Commentary: One year on, Ukraine's fate still hangs by a thread   2015-02-22 16:59:18

by Xinhua writer Li Li

BEIJING, Feb. 22 (Xinhua) -- As gunfire continues to roar in the eastern frontlines, authorities in Kiev hosted Sunday a series of events to mark the 1st anniversary of the regime change that has caused major upheavals in Ukraine and beyond but still sees no end.

The past year has witnessed in the East European nation the ouster of former president Viktor Yanukovych and the takeover of a fledging pro-Europe regime. It also saw the flaring-up of tensions between the West and Russia to a degree that had been unseen since the end of the Cold War.

While the new leaders in Kiev have been kept busy cracking down independence-seeking insurgents in the east part of the country, they also take pains to survive the big-power tug-of-war.

The West sanctions have worked to strike a major blow to the Russian economy, but they also cost Europe dearly. To corner Russia, experts have warned, would lead to a split in the European Union.

The Ukrainian economy, which relied heavily on Russia and now lives on the EU support, is also lingering on the verge of collapse.

The recent moves made by some European leaders to meet with the Russian side have offered the world a glimpse of hope to break the Ukraine deadlock.

Under a peace deal hammered out earlier this month between leaders from Russia, Ukraine, France and Germany, there are high expectations that guns would fall silent and a buffer zone be created in Ukraine.

Yet, as German Chancellor Angela Merkel has conceded, major hurdles still remain in the peaceful solution of the Ukraine crisis.

U.S. President Barack Obama, who admitted that Washington "brokered a deal to transition power in Ukraine" a year ago, has warned that a collapse in the peace process could push his country into approving deliveries of weapons to the East European country.

Such a proposal is not only counterproductive, but also dangerous.
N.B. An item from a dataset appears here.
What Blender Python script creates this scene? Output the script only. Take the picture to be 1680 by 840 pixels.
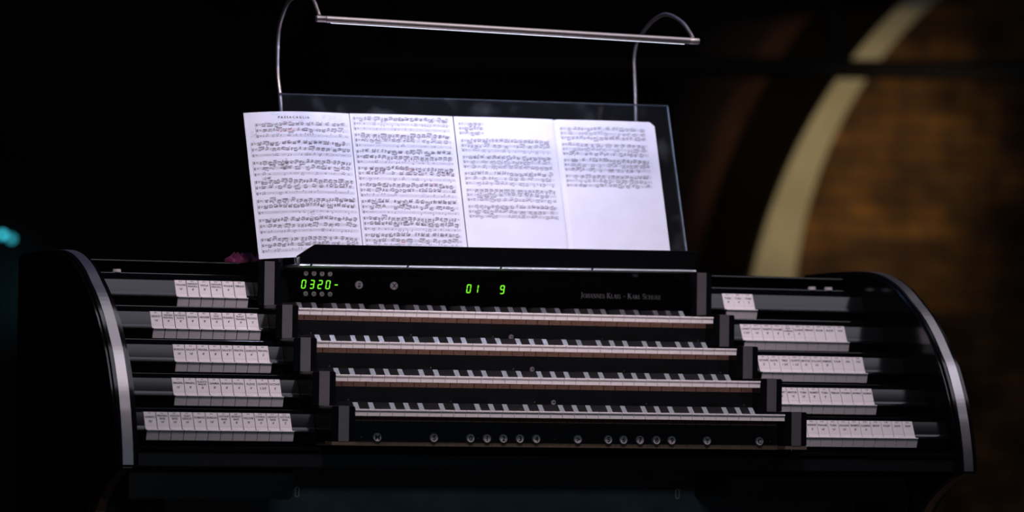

Indeed, the Americans might be the only one poised to gain from the Ukraine crisis with both Europe and Russia being weakened, but they should be mindful that one who sees the crisis as a power game would only drag itself into the quagmire.

By antagonizing Russia, for instance, Uncle Sam might lose a possible - and powerful - partner in its ongoing anti-terrorism drive in the Middle East.
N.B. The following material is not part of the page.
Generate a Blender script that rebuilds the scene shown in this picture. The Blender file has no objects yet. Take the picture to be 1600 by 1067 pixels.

In the Ukraine crisis, there is no winner, but only victims and losers. The most important lesson that the concerned parties should learn from over the past year is that the finger-pointing and sanctions could only complicate and lengthen the crisis, instead of solving it.

Given all the stakes that are involved, the international community should act in a unified manner and seize all opportunities possible to bring an early and peaceful solution to the Ukraine crisis.